Hal itu terjadi karena para lelaki punya akses ke pendidikan yang lebih luas dibandingkan perempuan. Budaya Jawa, khususnya, memiliki tradisi memingit anak perempuan yang sudah akil baligh hingga kesempatan untuk bersekolah tinggi lebih sedikit. Namun, situasi berbeda dengan perempuan yang tinggal di Sulawesi Utara. Mereka tetap bisa bersekolah, bahkan sampai masuk STOVIA.
"Sekolah kedokteran itu mayoritasnya adalah laki-laki. Ketika ada perempuan, mereka berasal dari Sulawesi Utara, yakni Marie Thomas dan Anna Warouw," ia menjelaskan.
Isi Pameran
Pihak museum mengkurasi sejumlah sosok perempuan Indonesia untuk dipamerkan di tempat itu. Mereka dianggap mewakili berbagai profesi dari periode hidup yang berbeda.
"Sampai saat ini, enggak ada museum yang khusus mengangkat sejarah cerita perempuan secara utuh. Museum Pergerakan Perempuan di Jogja saja belum diperbarui," kata Eko.
Salah satu sosok yang diangkat adalah Siti Aisyah We Tenriollet. Perempuan Bugis itu adalah Ratu Kerajaan Tanete dan kerajaan Bugis. Tapi, sumbangsihnya yang paling dikenal adalah mengarsipkan naskah La Galigo, karya sastra mahsyur, agar bisa tetap dilestarikan.

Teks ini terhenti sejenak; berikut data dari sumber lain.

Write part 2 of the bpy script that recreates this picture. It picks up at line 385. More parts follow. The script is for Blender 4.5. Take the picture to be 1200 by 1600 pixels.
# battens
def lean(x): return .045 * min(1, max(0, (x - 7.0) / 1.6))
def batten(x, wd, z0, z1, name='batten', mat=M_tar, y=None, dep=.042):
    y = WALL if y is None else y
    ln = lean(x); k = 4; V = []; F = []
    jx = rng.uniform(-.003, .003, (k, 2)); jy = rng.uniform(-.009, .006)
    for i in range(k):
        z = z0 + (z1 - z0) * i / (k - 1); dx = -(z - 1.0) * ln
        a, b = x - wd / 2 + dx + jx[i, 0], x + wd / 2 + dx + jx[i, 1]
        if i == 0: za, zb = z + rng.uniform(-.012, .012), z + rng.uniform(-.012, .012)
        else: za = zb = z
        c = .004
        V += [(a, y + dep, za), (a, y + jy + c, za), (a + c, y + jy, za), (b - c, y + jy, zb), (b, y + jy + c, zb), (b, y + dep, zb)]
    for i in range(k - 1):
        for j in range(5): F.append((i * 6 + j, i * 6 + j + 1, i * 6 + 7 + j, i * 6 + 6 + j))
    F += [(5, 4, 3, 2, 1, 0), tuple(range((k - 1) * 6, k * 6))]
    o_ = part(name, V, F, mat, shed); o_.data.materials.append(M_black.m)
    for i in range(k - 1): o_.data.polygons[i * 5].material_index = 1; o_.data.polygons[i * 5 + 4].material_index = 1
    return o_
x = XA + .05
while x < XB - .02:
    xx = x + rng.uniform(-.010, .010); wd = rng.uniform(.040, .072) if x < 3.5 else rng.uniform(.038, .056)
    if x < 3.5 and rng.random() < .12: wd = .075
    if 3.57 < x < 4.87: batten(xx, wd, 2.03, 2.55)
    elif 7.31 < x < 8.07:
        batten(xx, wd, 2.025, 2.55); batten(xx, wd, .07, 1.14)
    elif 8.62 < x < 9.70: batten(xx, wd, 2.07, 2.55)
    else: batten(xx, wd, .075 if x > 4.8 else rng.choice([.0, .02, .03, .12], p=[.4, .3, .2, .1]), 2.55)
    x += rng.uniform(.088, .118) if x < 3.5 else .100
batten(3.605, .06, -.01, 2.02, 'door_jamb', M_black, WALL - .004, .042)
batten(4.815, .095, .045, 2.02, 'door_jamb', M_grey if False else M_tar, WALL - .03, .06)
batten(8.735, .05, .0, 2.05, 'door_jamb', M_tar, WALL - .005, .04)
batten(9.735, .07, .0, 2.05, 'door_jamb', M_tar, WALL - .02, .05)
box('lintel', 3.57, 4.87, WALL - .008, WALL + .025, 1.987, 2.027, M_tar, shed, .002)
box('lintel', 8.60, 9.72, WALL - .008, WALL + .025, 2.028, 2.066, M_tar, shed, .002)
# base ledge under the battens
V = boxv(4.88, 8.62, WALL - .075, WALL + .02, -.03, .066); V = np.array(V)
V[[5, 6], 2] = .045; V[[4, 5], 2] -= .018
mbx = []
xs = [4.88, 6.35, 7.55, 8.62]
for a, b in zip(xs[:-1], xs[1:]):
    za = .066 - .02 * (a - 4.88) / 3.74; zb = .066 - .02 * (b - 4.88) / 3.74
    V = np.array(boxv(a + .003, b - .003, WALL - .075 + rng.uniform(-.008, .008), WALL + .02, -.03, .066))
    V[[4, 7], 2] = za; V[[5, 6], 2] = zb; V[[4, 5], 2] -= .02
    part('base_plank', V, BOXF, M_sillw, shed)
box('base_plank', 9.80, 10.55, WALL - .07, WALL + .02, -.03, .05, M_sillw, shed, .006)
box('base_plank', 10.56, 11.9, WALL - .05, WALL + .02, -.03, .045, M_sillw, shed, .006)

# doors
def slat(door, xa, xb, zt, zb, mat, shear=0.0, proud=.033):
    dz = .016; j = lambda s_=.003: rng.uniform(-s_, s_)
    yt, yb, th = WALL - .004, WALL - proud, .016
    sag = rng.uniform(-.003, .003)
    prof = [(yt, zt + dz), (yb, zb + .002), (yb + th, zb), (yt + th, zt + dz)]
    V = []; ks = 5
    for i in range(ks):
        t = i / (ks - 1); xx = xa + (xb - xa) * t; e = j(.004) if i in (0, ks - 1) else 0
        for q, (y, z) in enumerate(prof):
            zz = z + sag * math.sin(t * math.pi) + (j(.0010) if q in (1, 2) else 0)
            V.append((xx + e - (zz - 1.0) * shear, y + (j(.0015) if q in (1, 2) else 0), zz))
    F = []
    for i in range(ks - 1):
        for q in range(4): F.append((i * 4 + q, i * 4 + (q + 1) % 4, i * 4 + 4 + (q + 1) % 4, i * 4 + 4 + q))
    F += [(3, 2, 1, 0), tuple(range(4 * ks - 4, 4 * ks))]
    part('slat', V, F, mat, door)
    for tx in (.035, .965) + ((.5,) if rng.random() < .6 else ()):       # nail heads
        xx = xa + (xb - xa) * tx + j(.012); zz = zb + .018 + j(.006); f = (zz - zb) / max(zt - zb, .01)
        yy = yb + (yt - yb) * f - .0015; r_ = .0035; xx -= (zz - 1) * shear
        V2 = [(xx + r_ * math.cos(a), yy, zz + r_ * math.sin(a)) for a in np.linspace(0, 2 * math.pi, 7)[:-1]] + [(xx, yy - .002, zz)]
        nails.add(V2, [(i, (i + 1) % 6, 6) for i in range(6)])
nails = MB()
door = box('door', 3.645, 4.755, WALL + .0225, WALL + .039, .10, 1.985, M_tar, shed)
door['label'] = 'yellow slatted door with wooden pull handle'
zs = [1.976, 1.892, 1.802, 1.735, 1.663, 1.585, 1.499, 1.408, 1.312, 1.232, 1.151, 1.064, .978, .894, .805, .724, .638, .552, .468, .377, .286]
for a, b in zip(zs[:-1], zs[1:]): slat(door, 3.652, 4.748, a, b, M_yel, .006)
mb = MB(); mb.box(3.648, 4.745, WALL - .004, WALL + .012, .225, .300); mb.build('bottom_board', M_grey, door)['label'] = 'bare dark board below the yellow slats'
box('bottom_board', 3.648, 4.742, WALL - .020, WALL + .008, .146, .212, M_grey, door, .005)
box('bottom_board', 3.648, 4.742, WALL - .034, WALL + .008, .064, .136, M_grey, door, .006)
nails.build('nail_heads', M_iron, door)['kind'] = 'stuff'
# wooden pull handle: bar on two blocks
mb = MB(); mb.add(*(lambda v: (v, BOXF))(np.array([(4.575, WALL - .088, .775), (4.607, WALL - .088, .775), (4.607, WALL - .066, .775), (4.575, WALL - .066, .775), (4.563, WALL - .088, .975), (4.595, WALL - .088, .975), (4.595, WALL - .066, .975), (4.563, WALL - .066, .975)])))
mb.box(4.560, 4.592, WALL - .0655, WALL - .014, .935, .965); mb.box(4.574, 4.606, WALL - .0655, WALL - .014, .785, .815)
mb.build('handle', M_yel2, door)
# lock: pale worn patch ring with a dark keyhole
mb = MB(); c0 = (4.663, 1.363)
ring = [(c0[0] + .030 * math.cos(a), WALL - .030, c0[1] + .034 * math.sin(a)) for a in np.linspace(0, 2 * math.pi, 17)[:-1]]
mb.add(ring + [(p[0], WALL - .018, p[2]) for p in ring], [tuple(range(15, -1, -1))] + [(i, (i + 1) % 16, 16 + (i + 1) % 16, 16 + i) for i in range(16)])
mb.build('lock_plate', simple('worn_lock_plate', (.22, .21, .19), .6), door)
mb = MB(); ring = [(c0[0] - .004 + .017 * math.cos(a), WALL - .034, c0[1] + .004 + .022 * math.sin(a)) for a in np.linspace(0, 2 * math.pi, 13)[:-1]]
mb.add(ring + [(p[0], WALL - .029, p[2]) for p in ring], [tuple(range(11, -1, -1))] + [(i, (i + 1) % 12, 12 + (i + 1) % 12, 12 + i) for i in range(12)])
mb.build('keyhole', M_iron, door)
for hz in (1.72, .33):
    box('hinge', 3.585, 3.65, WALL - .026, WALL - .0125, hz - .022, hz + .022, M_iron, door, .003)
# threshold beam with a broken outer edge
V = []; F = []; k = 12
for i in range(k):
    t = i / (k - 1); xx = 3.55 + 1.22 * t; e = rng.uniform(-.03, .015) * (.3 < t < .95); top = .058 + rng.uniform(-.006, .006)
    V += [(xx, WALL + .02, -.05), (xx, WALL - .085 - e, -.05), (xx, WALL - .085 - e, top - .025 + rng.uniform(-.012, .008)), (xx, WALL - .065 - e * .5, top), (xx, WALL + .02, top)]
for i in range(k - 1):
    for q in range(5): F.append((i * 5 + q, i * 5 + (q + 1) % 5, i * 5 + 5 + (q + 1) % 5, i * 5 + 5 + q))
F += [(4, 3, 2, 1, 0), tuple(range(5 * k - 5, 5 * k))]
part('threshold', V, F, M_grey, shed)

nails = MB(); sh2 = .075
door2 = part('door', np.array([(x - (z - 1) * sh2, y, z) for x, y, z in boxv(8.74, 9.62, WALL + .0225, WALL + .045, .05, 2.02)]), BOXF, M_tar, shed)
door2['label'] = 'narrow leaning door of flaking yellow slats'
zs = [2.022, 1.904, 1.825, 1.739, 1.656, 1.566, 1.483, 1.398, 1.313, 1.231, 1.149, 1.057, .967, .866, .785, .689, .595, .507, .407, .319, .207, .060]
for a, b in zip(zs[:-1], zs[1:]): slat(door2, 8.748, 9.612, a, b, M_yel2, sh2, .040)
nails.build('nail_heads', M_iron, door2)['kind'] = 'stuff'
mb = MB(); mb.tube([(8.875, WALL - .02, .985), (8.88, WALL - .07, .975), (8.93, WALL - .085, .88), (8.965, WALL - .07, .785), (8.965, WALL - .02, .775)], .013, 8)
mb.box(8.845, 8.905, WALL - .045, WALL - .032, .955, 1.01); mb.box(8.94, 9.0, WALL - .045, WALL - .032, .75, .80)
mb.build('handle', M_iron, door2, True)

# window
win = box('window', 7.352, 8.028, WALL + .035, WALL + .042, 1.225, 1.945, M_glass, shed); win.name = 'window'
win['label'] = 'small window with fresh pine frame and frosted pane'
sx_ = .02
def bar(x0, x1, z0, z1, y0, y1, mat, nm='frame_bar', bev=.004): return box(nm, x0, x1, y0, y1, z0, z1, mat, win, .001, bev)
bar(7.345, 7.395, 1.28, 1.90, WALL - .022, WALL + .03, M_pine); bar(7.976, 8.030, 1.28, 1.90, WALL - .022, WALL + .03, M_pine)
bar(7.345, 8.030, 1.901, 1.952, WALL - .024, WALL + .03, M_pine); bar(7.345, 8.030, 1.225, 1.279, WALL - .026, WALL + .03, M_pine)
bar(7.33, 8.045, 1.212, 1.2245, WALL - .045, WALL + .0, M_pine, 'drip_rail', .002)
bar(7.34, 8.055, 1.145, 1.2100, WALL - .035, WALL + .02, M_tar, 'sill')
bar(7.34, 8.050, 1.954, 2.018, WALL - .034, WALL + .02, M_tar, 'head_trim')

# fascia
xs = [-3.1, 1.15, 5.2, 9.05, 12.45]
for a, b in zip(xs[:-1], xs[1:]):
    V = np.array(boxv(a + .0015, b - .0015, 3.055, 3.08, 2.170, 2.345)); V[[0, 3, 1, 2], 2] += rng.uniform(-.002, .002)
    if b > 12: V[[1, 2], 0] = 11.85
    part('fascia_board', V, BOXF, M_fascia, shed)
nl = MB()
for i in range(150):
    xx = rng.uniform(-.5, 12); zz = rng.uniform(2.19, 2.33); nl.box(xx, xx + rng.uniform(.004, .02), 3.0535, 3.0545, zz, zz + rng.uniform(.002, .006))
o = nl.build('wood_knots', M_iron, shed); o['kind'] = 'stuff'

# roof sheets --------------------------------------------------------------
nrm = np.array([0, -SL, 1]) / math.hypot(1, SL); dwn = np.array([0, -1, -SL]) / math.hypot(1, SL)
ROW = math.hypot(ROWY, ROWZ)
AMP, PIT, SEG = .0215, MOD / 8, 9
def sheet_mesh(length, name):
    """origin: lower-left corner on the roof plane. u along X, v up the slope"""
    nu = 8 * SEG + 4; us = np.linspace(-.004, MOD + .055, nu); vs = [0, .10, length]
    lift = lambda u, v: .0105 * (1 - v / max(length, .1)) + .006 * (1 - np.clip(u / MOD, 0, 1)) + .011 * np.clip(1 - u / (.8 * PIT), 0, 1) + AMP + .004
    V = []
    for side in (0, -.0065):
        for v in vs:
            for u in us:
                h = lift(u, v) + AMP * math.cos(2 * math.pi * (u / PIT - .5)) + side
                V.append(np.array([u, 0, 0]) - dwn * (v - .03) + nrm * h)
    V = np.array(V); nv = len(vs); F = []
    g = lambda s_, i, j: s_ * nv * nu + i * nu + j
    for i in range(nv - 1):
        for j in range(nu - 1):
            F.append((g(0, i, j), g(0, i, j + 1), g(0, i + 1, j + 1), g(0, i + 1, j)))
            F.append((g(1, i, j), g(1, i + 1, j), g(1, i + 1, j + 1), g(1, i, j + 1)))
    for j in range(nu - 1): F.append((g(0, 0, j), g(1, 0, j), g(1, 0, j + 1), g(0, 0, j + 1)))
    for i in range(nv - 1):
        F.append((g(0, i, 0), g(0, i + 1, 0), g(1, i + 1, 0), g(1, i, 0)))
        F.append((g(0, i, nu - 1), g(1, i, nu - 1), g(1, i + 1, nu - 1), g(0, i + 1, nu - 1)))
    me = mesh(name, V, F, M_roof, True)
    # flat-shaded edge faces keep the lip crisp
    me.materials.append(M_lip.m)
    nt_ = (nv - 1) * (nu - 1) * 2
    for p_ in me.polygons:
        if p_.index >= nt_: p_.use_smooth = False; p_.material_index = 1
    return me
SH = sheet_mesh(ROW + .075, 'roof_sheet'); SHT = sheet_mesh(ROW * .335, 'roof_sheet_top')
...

Ada pula kisah dari Emma Poeradiredja, salah satu dari dua perempuan yang ikut serta dalam Kongres Pemuda, cikal bakal Sumpah Pemuda. Ia menyuarakan soal kemajuan wanita dan pendidikan dalam kongres tersebut. Sepanjang hidupnya, ia aktif memperjuangkan soal hak-hak perempuan lewat berbagai organisasi.

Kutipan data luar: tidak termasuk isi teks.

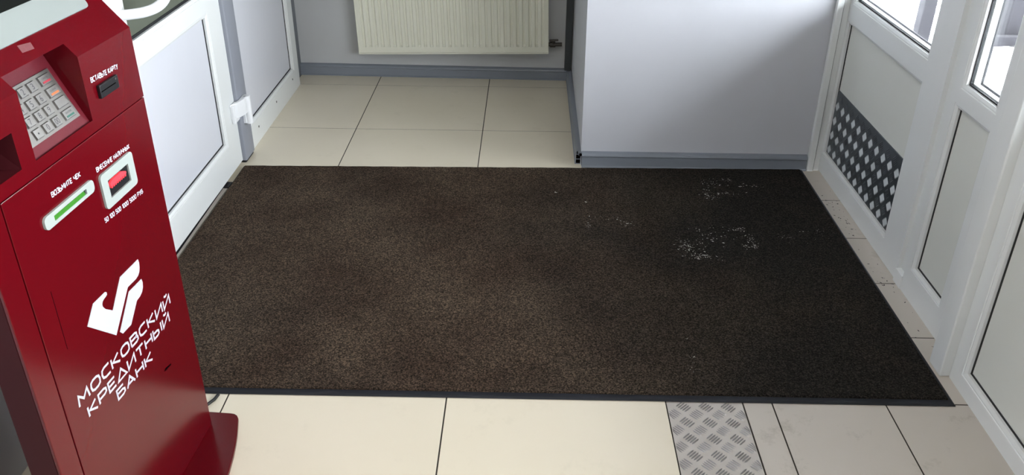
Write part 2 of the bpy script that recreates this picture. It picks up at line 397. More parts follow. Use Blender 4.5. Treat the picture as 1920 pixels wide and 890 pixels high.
# ------------------------------------------------------------------ PVC door and window units
def pvc_unit(name, X, s, y0, y1, z0, z1, openings, label, cat, mat='pvc', depth=0.06):
    """plane x = X, inward normal s (+1/-1). openings: (ya, yb, za, zb, kind) kind panel/glass/dark"""
    ys = sorted({y0, y1}|{o[0] for o in openings}|{o[1] for o in openings}); zs = sorted({z0, z1}|{o[2] for o in openings}|{o[3] for o in openings})
    m = MB(); D = X-s*depth
    for i in range(len(ys)-1):
        for j in range(len(zs)-1):
            cy, cz = (ys[i]+ys[i+1])/2, (zs[j]+zs[j+1])/2
            if any(o[0] < cy < o[1] and o[2] < cz < o[3] for o in openings): continue
            for xx in (X, D): m.quad((xx, ys[i], zs[j]), (xx, ys[i+1], zs[j]), (xx, ys[i+1], zs[j+1]), (xx, ys[i], zs[j+1]))
    def ring(ya, yb_, za, zb, xa, xb_):
        m.quad((xa, ya, za), (xa, yb_, za), (xb_, yb_, za), (xb_, ya, za)); m.quad((xa, ya, zb), (xa, yb_, zb), (xb_, yb_, zb), (xb_, ya, zb))
        m.quad((xa, ya, za), (xa, ya, zb), (xb_, ya, zb), (xb_, ya, za)); m.quad((xa, yb_, za), (xa, yb_, zb), (xb_, yb_, zb), (xb_, yb_, za))
    ring(y0, y1, z0, z1, X, D)
    for o in openings: ring(o[0], o[1], o[2], o[3], X, D)
    bm_ = bmesh.new(); me = bpy.data.meshes.new(name); me.from_pydata(m.v, [], m.f); bm_.from_mesh(me)
    bmesh.ops.remove_doubles(bm_, verts=bm_.verts, dist=1e-5); bmesh.ops.recalc_face_normals(bm_, faces=bm_.faces); bm_.to_mesh(me); bm_.free()
    me.materials.append(M[mat]); fr = bpy.data.objects.new(name, me); COL.objects.link(fr); struct(fr, label, cat)
    md = fr.modifiers.new('bevel', 'BEVEL'); md.width = 0.0025; md.segments = 2; md.limit_method = 'ANGLE'; md.angle_limit = math.radians(40)
    for (ya, yb_, za, zb, kind) in openings:
        bw, be, bd = 0.013, 0.006, 0.014          # bead width, depth of its front edge, depth of the gasket behind
        xo, xi = X-s*0.002, X-s*be
        bmh = MB()
        O = [(ya, za), (yb_, za), (yb_, zb), (ya, zb)]; I = [(ya+bw, za+bw), (yb_-bw, za+bw), (yb_-bw, zb-bw), (ya+bw, zb-bw)]
        J = [(ya+bw*0.35, za+bw*0.35), (yb_-bw*0.35, za+bw*0.35), (yb_-bw*0.35, zb-bw*0.35), (ya+bw*0.35, zb-bw*0.35)]
        for k in range(4):
            k2 = (k+1) % 4
            bmh.quad((xo, *O[k]), (xo, *O[k2]), (xo, *J[k2]), (xo, *J[k]))
            bmh.quad((xo, *J[k]), (xo, *J[k2]), (xi, *I[k2]), (xi, *I[k]))
            bmh.quad((xi, *I[k]), (xi, *I[k2]), (X-s*0.030, *I[k2]), (X-s*0.030, *I[k]))
        bmh.build('glazing_bead', mat, fr)
        g = MB(); gw = 0.0048 if kind != 'dark' else 0.009
        gx0, gx1 = X-s*(bd+0.0005), X-s*(bd+0.006)
        y_a, y_b, z_a, z_b = ya+bw, yb_-bw, za+bw, zb-bw
        lo, hi = min(gx0, gx1), max(gx0, gx1)
        g.box(lo, hi, y_a, y_b, z_a, z_a+gw); g.box(lo, hi, y_a, y_b, z_b-gw, z_b); g.box(lo, hi, y_a, y_a+gw, z_a, z_b); g.box(lo, hi, y_b-gw, y_b, z_a, z_b)
        g.build('gasket', 'gasket', fr)
        px = X-s*(bd+0.003)
        lo, hi = min(px, px-s*0.02), max(px, px-s*0.02)
        if kind.startswith('panel'):
            MB().box(lo, hi, y_a+gw*0.5, y_b-gw*0.5, z_a+gw*0.5, z_b-gw*0.5).build('infill_panel', 'pvc_panel' if s > 0 else 'panel_warm', fr)
        elif kind == 'dark':
            MB().box(lo, hi, y_a+gw*0.5, y_b-gw*0.5, z_a+gw*0.5, z_b-gw*0.5).build('glass_pane', 'dark_glass', fr)
        else:
            px2 = X-s*(bd+0.004)
            lo, hi = min(px2, px2-s*0.004), max(px2, px2-s*0.004)
            MB().box(lo, hi, y_a+gw*0.5, y_b-gw*0.5, z_a+gw*0.5, z_b-gw*0.5).build('glass_pane', 'glass', fr)
            px3 = X-s*(bd+0.026)
            lo, hi = min(px3, px3-s*0.004), max(px3, px3-s*0.004)
            MB().box(lo, hi, y_a, y_b, z_a, z_b).build('glass_pane', 'glass', fr)
            # spacer between panes and outer rebate of the frame
            sp = MB(); sx0, sx1 = sorted((X-s*(bd+0.009), X-s*(bd+0.025))); t = 0.007
            sp.box(sx0, sx1, y_a, y_b, z_a, z_a+t); sp.box(sx0, sx1, y_a, y_b, z_b-t, z_b); sp.box(sx0, sx1, y_a, y_a+t, z_a, z_b); sp.box(sx0, sx1, y_b-t, y_b, z_a, z_b)
            sp.build('spacer', 'pvc', fr)
            g2 = MB(); sx0, sx1 = sorted((X-s*(bd+0.031), X-s*(bd+0.034))); t = 0.010
            g2.box(sx0, sx1, y_a, y_b, z_a, z_a+t); g2.box(sx0, sx1, y_a, y_b, z_b-t, z_b); g2.box(sx0, sx1, y_a, y_a+t, z_a, z_b); g2.box(sx0, sx1, y_b-t, y_b, z_a, z_b)
            g2.build('gasket', 'gasket', fr)
    return fr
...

Pameran juga mengangkat sosok Emiria Soenassa, pelukis wanita yang karyanya tak kalah dari kaum pria. Putri Sultan Tidore itu menjadi anggota perempuan pertama bersama Saptarita Latief di Persatuan Ahli-Ahli Gambar Indonesia (Persagi) yang berdiri pada 1937. Emmiria pernah berpartisipasi dalam pameran Persagi pertama di Toko Buku Kolff, Jakarta, pada 1940.
Siapa lagi sosok perempuan yang diangkat di Pameran Swara Iboe? Anda bisa melihatnya langsung di museum yang buka setiap hari, kecuali Senin, pada pukul 08.00 pagi hingga 16.30 sore.